(Exercise instructions) Will you give every entry again exactly as it stands?

### Input rows ###

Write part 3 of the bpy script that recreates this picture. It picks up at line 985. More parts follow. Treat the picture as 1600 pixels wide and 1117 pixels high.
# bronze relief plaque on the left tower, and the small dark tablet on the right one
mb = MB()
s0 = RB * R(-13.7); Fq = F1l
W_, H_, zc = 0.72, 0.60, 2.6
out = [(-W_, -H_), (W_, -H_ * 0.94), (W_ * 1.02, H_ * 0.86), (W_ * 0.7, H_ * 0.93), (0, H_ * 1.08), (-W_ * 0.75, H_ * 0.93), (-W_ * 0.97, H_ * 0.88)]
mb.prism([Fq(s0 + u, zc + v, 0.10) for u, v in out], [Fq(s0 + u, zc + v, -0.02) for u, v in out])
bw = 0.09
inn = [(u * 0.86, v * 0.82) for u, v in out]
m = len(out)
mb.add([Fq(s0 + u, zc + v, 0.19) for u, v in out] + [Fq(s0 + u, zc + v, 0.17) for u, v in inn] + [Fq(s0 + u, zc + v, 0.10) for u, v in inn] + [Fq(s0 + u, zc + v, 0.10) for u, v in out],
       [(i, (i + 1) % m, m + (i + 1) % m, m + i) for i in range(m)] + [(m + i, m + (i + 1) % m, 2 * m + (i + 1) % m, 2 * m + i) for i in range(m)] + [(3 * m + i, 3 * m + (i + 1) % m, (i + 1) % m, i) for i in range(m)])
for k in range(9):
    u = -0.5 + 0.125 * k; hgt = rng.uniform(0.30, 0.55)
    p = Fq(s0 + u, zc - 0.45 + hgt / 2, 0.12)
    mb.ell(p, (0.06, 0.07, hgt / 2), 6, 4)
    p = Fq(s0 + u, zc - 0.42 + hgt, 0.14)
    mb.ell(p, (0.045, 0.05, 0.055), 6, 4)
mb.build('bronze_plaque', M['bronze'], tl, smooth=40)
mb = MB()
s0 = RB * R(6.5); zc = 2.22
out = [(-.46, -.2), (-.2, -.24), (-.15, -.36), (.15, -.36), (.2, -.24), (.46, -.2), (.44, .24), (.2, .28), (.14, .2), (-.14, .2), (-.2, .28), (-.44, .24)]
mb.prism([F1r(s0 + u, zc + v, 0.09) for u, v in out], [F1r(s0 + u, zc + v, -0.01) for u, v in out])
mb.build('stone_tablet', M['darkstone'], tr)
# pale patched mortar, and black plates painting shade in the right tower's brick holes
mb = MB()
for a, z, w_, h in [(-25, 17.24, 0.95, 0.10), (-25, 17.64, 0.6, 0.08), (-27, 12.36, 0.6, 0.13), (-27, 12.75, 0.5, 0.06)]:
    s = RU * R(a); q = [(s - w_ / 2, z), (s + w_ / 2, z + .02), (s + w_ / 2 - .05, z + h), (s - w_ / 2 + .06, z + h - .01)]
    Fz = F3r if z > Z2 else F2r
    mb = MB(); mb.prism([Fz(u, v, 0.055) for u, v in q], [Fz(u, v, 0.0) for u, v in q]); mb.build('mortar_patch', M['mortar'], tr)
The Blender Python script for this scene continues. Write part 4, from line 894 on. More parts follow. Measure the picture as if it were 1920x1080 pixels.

###

(Response to the exercise)
Write part 3 of the bpy script that recreates this picture. It picks up at line 985. More parts follow. Treat the picture as 1600 pixels wide and 1117 pixels high.
# bronze relief plaque on the left tower, and the small dark tablet on the right one
mb = MB()
s0 = RB * R(-13.7); Fq = F1l
W_, H_, zc = 0.72, 0.60, 2.6
out = [(-W_, -H_), (W_, -H_ * 0.94), (W_ * 1.02, H_ * 0.86), (W_ * 0.7, H_ * 0.93), (0, H_ * 1.08), (-W_ * 0.75, H_ * 0.93), (-W_ * 0.97, H_ * 0.88)]
mb.prism([Fq(s0 + u, zc + v, 0.10) for u, v in out], [Fq(s0 + u, zc + v, -0.02) for u, v in out])
bw = 0.09
inn = [(u * 0.86, v * 0.82) for u, v in out]
m = len(out)
mb.add([Fq(s0 + u, zc + v, 0.19) for u, v in out] + [Fq(s0 + u, zc + v, 0.17) for u, v in inn] + [Fq(s0 + u, zc + v, 0.10) for u, v in inn] + [Fq(s0 + u, zc + v, 0.10) for u, v in out],
       [(i, (i + 1) % m, m + (i + 1) % m, m + i) for i in range(m)] + [(m + i, m + (i + 1) % m, 2 * m + (i + 1) % m, 2 * m + i) for i in range(m)] + [(3 * m + i, 3 * m + (i + 1) % m, (i + 1) % m, i) for i in range(m)])
for k in range(9):
    u = -0.5 + 0.125 * k; hgt = rng.uniform(0.30, 0.55)
    p = Fq(s0 + u, zc - 0.45 + hgt / 2, 0.12)
    mb.ell(p, (0.06, 0.07, hgt / 2), 6, 4)
    p = Fq(s0 + u, zc - 0.42 + hgt, 0.14)
    mb.ell(p, (0.045, 0.05, 0.055), 6, 4)
mb.build('bronze_plaque', M['bronze'], tl, smooth=40)
mb = MB()
s0 = RB * R(6.5); zc = 2.22
out = [(-.46, -.2), (-.2, -.24), (-.15, -.36), (.15, -.36), (.2, -.24), (.46, -.2), (.44, .24), (.2, .28), (.14, .2), (-.14, .2), (-.2, .28), (-.44, .24)]
mb.prism([F1r(s0 + u, zc + v, 0.09) for u, v in out], [F1r(s0 + u, zc + v, -0.01) for u, v in out])
mb.build('stone_tablet', M['darkstone'], tr)
# pale patched mortar, and black plates painting shade in the right tower's brick holes
mb = MB()
for a, z, w_, h in [(-25, 17.24, 0.95, 0.10), (-25, 17.64, 0.6, 0.08), (-27, 12.36, 0.6, 0.13), (-27, 12.75, 0.5, 0.06)]:
    s = RU * R(a); q = [(s - w_ / 2, z), (s + w_ / 2, z + .02), (s + w_ / 2 - .05, z + h), (s - w_ / 2 + .06, z + h - .01)]
    Fz = F3r if z > Z2 else F2r
    mb = MB(); mb.prism([Fz(u, v, 0.055) for u, v in q], [Fz(u, v, 0.0) for u, v in q]); mb.build('mortar_patch', M['mortar'], tr)
The Blender Python script for this scene continues. Write part 4, from line 894 on. More parts follow. Measure the picture as if it were 1920x1080 pixels.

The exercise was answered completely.